Input
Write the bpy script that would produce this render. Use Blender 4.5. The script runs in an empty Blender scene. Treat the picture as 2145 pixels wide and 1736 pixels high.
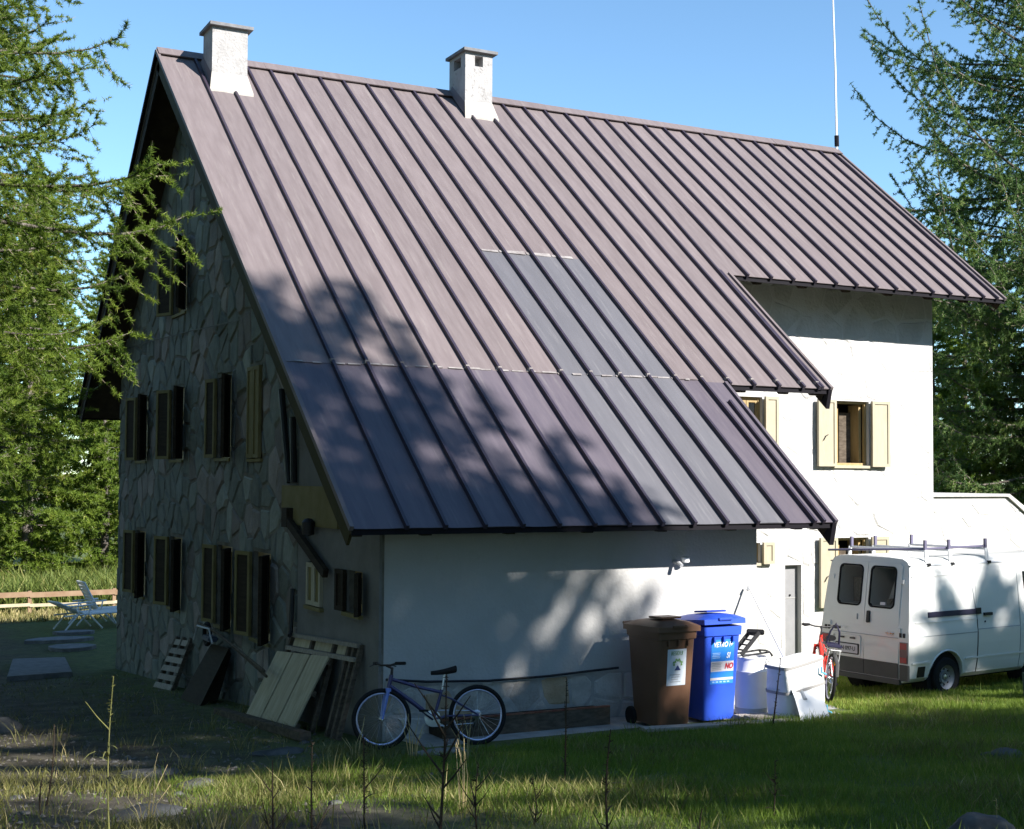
import bpy, bmesh, math, random
import numpy as np
from mathutils import Vector, Matrix, geometry, noise

# ---------------------------------------------------------------- camera, sky, sun, exposure
S = bpy.context.scene
C = S.collection
R = random.Random(11)
NR = np.random.default_rng(5)
rad = math.radians

cd = bpy.data.cameras.new('camera')
cam = bpy.data.objects.new('camera', cd); C.objects.link(cam); S.camera = cam
YAW, PITCH, ROLL, FPX = 0.4779, 0.0415, 0.0062, 2845.5 / 2145.0
cd.sensor_fit = 'HORIZONTAL'; cd.sensor_width = 36.0; cd.lens = 36.0 * FPX
cd.shift_y = (877.7 - 868.0) / 2145.0
cd.clip_start = 0.1; cd.clip_end = 3000
cam.location = (-5.209, -23.569, 2.732)
cam.matrix_world = (Matrix.Translation(cam.location) @ Matrix.Rotation(-YAW, 4, 'Z') @ Matrix.Rotation(math.pi / 2 + PITCH, 4, 'X')
                    @ Matrix.Rotation(ROLL, 4, 'Z'))

SUN_DIR = Vector((0.52, -1.0, 0.72)).normalized()
SUN_EL = math.asin(SUN_DIR.z)
SUN_AZ = math.atan2(SUN_DIR.x, SUN_DIR.y)            # clockwise from +Y
w = bpy.data.worlds.new('World'); S.world = w; w.use_nodes = True
nt = w.node_tree; bg = nt.nodes['Background']
sky = nt.nodes.new('ShaderNodeTexSky'); sky.sky_type = 'NISHITA'; sky.sun_disc = False
sky.sun_elevation = SUN_EL; sky.sun_rotation = SUN_AZ
sky.altitude = 1600; sky.air_density = 1.0; sky.dust_density = 0.0; sky.ozone_density = 1.0
bg.inputs['Strength'].default_value = 0.098
wb = nt.nodes.new('ShaderNodeMix'); wb.data_type = 'RGBA'; wb.blend_type = 'MULTIPLY'; wb.inputs['Factor'].default_value = 1.0
wb.inputs['B'].default_value = (0.80, 1.0, 1.06, 1)      # cool white balance of the photograph, the same in every direction
nt.links.new(sky.outputs['Color'], wb.inputs['A']); nt.links.new(wb.outputs['Result'], bg.inputs['Color'])
sl = bpy.data.lights.new('sun', 'SUN'); sl.energy = 5.0; sl.angle = rad(0.55); sl.color = (1.0, 0.955, 0.90)
so = bpy.data.objects.new('sun', sl); C.objects.link(so)
so.rotation_euler = SUN_DIR.to_track_quat('Z', 'Y').to_euler(); so.location = (20, -40, 40)
S.view_settings.view_transform = 'Standard'; S.view_settings.look = 'None'
S.view_settings.exposure = 1.25; S.view_settings.gamma = 1.0; S.view_settings.use_curve_mapping = False
S.cycles.max_bounces = 5; S.cycles.transparent_max_bounces = 6

# ---------------------------------------------------------------- helpers
ORG = {}

def tag(o, label=None, cat=None, group=None, kind=None):
    if label: o['label'] = label
    if cat: o['category'] = cat
    if group: o['group'] = group
    if kind: o['kind'] = kind
    return o

def thing(name, loc, label, cat, group=None, rz=0.0, world=False):
    o = bpy.data.objects.new(name, None); o.empty_display_size = 0.2
    C.objects.link(o); o.location = loc; o.rotation_euler = (0, 0, rz)
    tag(o, label, cat, group)
    ORG[o] = Vector(loc) if world else Vector((0, 0, 0))
    return o

def link(name, me, m=None, parent=None):
    o = bpy.data.objects.new(name, me); C.objects.link(o)
    if m is not None and not me.materials: me.materials.append(m)
    if parent is not None:
        o.parent = parent; ORG[o] = ORG.get(parent, Vector((0, 0, 0)))
    else: ORG[o] = Vector((0, 0, 0))
    return o

def copy_tree(o, parent=None):
    c = o.copy(); C.objects.link(c)
    if parent is not None: c.parent = parent
    for ch in o.children: copy_tree(ch, c)
    return c

class MB:
    def __init__(s): s.v = []; s.f = []
    def add(s, vs, fs):
        b = len(s.v); s.v += [tuple(v) for v in vs]; s.f += [tuple(i + b for i in f) for f in fs]; return s
    def box(s, c, size, rot=None):
        c = Vector(c); h = Vector(size) / 2; vs = []
        for dx in (-1, 1):
            for dy in (-1, 1):
                for dz in (-1, 1):
                    p = Vector((dx * h.x, dy * h.y, dz * h.z))
                    vs.append(c + (rot @ p if rot is not None else p))
        return s.add(vs, [(0, 1, 3, 2), (4, 6, 7, 5), (0, 4, 5, 1), (2, 3, 7, 6), (0, 2, 6, 4), (1, 5, 7, 3)])
    def bb(s, a, b):
        a = Vector(a); b = Vector(b); return s.box((a + b) / 2, [abs(t) for t in (b - a)])
    def beam(s, p0, p1, wd, ht, up=(0, 0, 1)):
        p0 = Vector(p0); p1 = Vector(p1); d = (p1 - p0); L = d.length; d = d / L
        sd = d.cross(Vector(up)).normalized(); u = sd.cross(d)
        return s.box((p0 + p1) / 2, (L, wd, ht), Matrix((d, sd, u)).transposed())
    def tube(s, pts, r, n=8, cap=True):
        pts = [Vector(p) for p in pts]; k = len(pts)
        rs = r if isinstance(r, (list, tuple)) else [r] * k
        vs = []; ref = Vector((0.31, 0.17, 0.93)); pv = None
        for i, p in enumerate(pts):
            t = (pts[min(i + 1, k - 1)] - pts[max(i - 1, 0)]).normalized()
            if pv is None:
                a = t.cross(ref)
                if a.length < 1e-3: a = t.cross(Vector((1, 0, 0)))
            else: a = pv - t * pv.dot(t)
            a.normalize(); pv = a; b = t.cross(a)
            for j in range(n):
                an = 2 * math.pi * j / n
                vs.append(p + (a * math.cos(an) + b * math.sin(an)) * rs[i])
        fs = []
        for i in range(k - 1):
            for j in range(n):
                q = (j + 1) % n; fs.append((i * n + j, i * n + q, (i + 1) * n + q, (i + 1) * n + j))
        if cap: fs += [tuple(range(n))[::-1], tuple(range((k - 1) * n, k * n))]
        return s.add(vs, fs)
    def lathe(s, prof, n=24, c=(0, 0, 0), axis='z', cap=True):
        vs = []; c = Vector(c)
        for r_, z in prof:
            for j in range(n):
                an = 2 * math.pi * j / n; x, y = r_ * math.cos(an), r_ * math.sin(an)
                p = {'z': Vector((x, y, z)), 'y': Vector((x, z, y)), 'x': Vector((z, x, y))}[axis]
                vs.append(c + p)
        fs = []; k = len(prof)
        for i in range(k - 1):
            for j in range(n):
                q = (j + 1) % n; fs.append((i * n + j, i * n + q, (i + 1) * n + q, (i + 1) * n + j))
        if cap: fs += [tuple(range(n))[::-1], tuple(range((k - 1) * n, k * n))]
        return s.add(vs, fs)
    def torus(s, c, R_, r_, n=40, m=8, axis='y', sq=1.0):
        vs = []; c = Vector(c)
        for i in range(n):
            a = 2 * math.pi * i / n
            for j in range(m):
                b = 2 * math.pi * j / m
                rr = R_ + r_ * math.cos(b); h = r_ * sq * math.sin(b)
                if axis == 'y': p = Vector((rr * math.cos(a), h, rr * math.sin(a)))
                elif axis == 'z': p = Vector((rr * math.cos(a), rr * math.sin(a), h))
                else: p = Vector((h, rr * math.cos(a), rr * math.sin(a)))
                vs.append(c + p)
        fs = [(i * m + j, i * m + (j + 1) % m, ((i + 1) % n) * m + (j + 1) % m, ((i + 1) % n) * m + j) for i in range(n) for j in range(m)]
        return s.add(vs, fs)
    def prism(s, poly, f0, f1):
        # poly: list of 2d points; f0/f1 map (a,b) -> 3d for the two ends
        n = len(poly); vs = [f0(*p) for p in poly] + [f1(*p) for p in poly]
        fs = [tuple(range(n)), tuple(range(n, 2 * n))[::-1]] + [(i, i + n, (i + 1) % n + n, (i + 1) % n) for i in range(n)]
        return s.add(vs, fs)
    def mesh(s, name, off=None):
        me = bpy.data.meshes.new(name)
        vs = s.v if off is None else [(x - off.x, y - off.y, z - off.z) for x, y, z in s.v]
        me.from_pydata(vs, [], s.f); me.validate()
        bm = bmesh.new(); bm.from_mesh(me); bmesh.ops.recalc_face_normals(bm, faces=bm.faces); bm.to_mesh(me); bm.free()
        return me
    def build(s, name, m, parent=None, smooth=False, bevel=0.0, seg=2):
        off = ORG.get(parent) if parent is not None else None
        me = s.mesh(name, off)
        if bevel > 0:
            bm = bmesh.new(); bm.from_mesh(me)
            bmesh.ops.bevel(bm, geom=list(bm.edges), offset=bevel, segments=seg, affect='EDGES', clamp_overlap=True)
            bm.to_mesh(me); bm.free()
        if smooth:
            me.shade_smooth()
            try: me.set_sharp_from_angle(angle=rad(smooth if smooth > 1 else 40))
            except Exception: pass
        return link(name, me, m, parent)

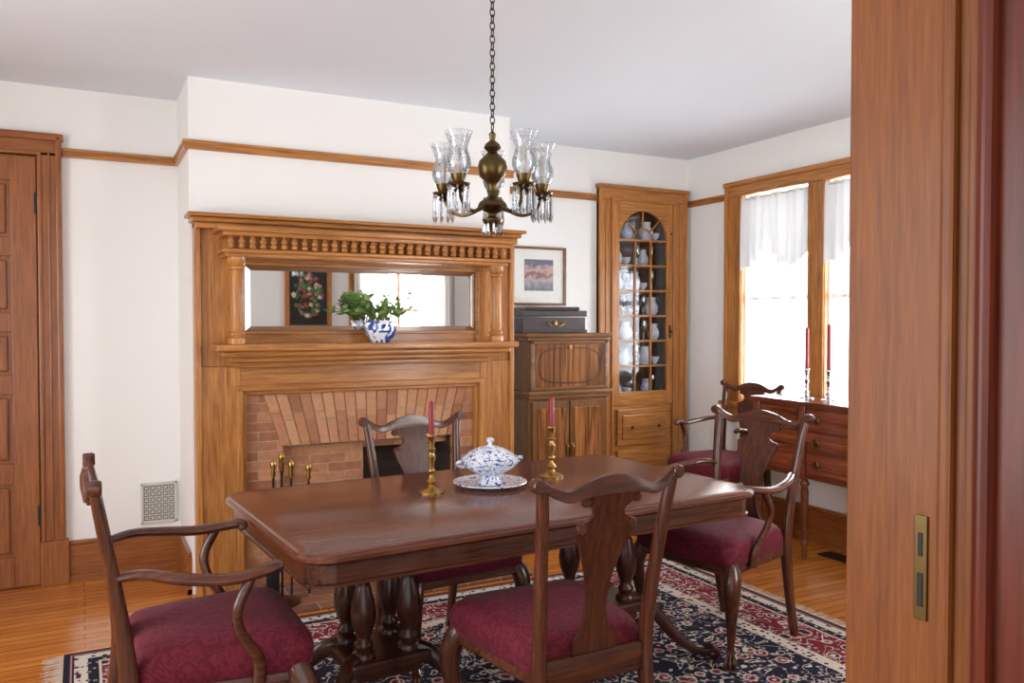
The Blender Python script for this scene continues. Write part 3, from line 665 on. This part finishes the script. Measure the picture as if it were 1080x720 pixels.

What to produce
Filter the records, keeping only lines that contain "picture", and show those lines.

Output
Write the bpy script that would produce this render. Use Blender 4.5. The script runs in an empty Blender scene. Treat the picture as 2145 pixels wide and 1736 pixels high.
The Blender Python script for this scene continues. Write part 3, from line 665 on. This part finishes the script. Measure the picture as if it were 1080x720 pixels.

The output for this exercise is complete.